Five years since the release of their sophomore album, Arkansas rockers Evanescence finally return with their third effort. A hiatus and scrapped sessions with producer Steve Lillywhite behind them, the quintet brought in Nick Raskulinecz (Foo Fighters, Deftones) to handle production duties. The result is an album that delivers on the orchestral-laced hard rock thrust and Amy Lee's soaring vocals fans have come to expect, with a few surprising experiments along the way.
Lee's skyward vocals suit the album's obsession with the emotional frustration and devastation of a break-up well, ripe with romantically longing tunes like gorgeous power ballad "Lost In Paradise", where her breathy vocals in the beginning awaken as she passionately apologizes for not sticking with the guy who believed in her. While there are moments of beauty, like the twinkling piano and classical strings wrestling with burly riffs on "The Change", there are plenty of tracks where the guitar assault does its best to smother the strings for a more direct hard rock sound, as with the thick slab of metal-kissed guitar shoving the orchestra to the background on "End Of The Dream".
Lee's alluring vocals hang over the rubbery thicket of guitars on "Made Of Stone", almost as if she is haunting the song. Their attempt to pretty up "Never Go Back" nearly derails the track, with guitar gnawing over a grumbling bass groove sounding great before they clumsily toss in a bit of unnecessary piano in the hook of what is otherwise an invigorating listen, as Lee desperately professes her love. For all the familiar cascading piano and grubby march of guitar and stomping drums on fiery "My Heart Is Broken", where Lee's siren-esque vocals shine, the band takes a few interesting chances late in the album.

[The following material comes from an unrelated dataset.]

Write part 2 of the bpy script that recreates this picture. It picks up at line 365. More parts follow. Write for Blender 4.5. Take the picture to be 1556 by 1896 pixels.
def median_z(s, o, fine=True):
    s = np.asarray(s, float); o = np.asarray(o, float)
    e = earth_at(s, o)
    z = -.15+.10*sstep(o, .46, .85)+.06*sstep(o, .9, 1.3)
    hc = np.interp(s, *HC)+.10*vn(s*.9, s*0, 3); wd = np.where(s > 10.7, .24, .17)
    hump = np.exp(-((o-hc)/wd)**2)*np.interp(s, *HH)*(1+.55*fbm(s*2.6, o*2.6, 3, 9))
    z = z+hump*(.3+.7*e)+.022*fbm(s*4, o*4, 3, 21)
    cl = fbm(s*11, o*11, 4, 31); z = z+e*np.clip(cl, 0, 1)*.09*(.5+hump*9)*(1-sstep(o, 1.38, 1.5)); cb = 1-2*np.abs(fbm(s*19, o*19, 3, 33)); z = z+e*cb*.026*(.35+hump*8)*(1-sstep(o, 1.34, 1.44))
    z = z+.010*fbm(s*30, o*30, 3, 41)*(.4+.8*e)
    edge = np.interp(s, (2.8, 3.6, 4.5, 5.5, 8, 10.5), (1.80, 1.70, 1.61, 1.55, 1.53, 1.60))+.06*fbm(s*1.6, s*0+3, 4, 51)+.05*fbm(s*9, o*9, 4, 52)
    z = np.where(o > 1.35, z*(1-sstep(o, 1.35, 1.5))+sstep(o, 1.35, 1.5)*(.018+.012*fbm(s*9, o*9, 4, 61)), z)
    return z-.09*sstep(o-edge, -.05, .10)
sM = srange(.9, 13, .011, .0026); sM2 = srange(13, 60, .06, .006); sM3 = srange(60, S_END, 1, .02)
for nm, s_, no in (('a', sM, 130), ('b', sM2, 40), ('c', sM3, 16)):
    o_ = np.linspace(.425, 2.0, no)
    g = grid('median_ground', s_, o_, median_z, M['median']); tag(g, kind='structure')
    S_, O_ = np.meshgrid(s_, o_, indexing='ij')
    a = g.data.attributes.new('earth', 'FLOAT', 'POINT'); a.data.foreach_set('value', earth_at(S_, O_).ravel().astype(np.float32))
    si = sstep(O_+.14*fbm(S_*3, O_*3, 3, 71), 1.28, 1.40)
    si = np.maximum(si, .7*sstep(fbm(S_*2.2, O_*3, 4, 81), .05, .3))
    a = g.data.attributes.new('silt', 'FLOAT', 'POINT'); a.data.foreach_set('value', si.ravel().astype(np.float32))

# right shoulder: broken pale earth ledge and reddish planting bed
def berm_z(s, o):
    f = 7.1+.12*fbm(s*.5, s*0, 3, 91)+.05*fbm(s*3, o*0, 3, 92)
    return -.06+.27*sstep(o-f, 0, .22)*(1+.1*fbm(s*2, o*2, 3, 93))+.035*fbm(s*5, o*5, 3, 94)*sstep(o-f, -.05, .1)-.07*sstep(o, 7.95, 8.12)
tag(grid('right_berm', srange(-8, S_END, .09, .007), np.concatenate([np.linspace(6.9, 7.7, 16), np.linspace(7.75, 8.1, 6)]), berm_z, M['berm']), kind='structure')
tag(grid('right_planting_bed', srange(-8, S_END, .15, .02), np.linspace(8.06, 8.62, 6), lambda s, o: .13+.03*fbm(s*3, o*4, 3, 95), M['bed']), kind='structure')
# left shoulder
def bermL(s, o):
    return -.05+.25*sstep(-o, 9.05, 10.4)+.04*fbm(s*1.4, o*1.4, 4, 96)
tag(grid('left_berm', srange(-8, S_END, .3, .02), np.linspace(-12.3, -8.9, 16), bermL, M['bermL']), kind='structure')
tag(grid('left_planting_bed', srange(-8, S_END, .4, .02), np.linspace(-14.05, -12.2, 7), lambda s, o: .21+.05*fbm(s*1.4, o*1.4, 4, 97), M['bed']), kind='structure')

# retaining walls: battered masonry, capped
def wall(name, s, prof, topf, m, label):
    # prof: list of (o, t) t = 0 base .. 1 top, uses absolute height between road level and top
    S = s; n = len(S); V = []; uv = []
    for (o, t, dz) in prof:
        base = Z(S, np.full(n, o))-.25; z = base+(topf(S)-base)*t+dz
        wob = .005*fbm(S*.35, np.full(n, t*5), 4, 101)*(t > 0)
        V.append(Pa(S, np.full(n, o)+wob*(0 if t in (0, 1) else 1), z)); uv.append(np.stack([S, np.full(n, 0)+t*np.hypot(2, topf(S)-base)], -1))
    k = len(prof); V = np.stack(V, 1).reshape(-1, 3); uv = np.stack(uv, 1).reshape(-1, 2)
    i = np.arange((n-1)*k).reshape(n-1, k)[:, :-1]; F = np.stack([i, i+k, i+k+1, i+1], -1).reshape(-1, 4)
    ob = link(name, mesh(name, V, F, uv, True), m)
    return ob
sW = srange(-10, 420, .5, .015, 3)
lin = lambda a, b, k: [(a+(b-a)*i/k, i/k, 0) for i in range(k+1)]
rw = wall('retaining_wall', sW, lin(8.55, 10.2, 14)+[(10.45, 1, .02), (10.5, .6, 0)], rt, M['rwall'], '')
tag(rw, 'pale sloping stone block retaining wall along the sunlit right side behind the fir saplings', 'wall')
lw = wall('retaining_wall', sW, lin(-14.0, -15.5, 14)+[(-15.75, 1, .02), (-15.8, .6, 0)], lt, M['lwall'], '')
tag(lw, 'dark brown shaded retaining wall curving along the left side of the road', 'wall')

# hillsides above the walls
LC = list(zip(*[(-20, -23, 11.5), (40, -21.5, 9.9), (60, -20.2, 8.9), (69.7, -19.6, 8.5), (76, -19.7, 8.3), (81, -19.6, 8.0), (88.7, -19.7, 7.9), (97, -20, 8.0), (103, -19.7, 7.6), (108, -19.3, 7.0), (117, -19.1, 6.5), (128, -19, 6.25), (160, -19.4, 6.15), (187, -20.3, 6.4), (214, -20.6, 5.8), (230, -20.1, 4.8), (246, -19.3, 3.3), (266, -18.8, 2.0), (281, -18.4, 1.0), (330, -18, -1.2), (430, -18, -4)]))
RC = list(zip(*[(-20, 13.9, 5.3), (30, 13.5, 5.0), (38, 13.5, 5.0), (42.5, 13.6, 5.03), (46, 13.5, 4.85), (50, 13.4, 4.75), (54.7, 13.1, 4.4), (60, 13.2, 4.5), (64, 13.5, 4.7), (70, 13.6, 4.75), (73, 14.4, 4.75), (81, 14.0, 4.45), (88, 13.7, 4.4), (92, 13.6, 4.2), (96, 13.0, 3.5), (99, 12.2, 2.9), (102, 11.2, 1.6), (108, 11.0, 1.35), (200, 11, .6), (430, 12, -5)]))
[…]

A hazy synth hum and stuttering beat make for a head turning sonic shift on the excellent "Oceans", with plenty of guitar in the hook to make up for the neon fog in the verses. The icy chill of electo-pop ballad "Swimming Home" is a twitchy, sleepy experiment gone awry, and is enough of a sonic departure to be better served as a bonus track or b-side. The slamming beat and odd blend of twinkling piano and electro-pop dance elements toil with thrashing guitars for a cluttered, but uplifting listen as Lee pleads for freedom of expression on the oddly poppy vocal of "What You Want".
With a few tracks spreading their wings a bit and plenty of surefire fan favorites, like the dramatic roaring vocals and guitars sawing through piano on tense "Erase This", Evanescence's latest is great album that delivers the familiar while keeping an eye on the future.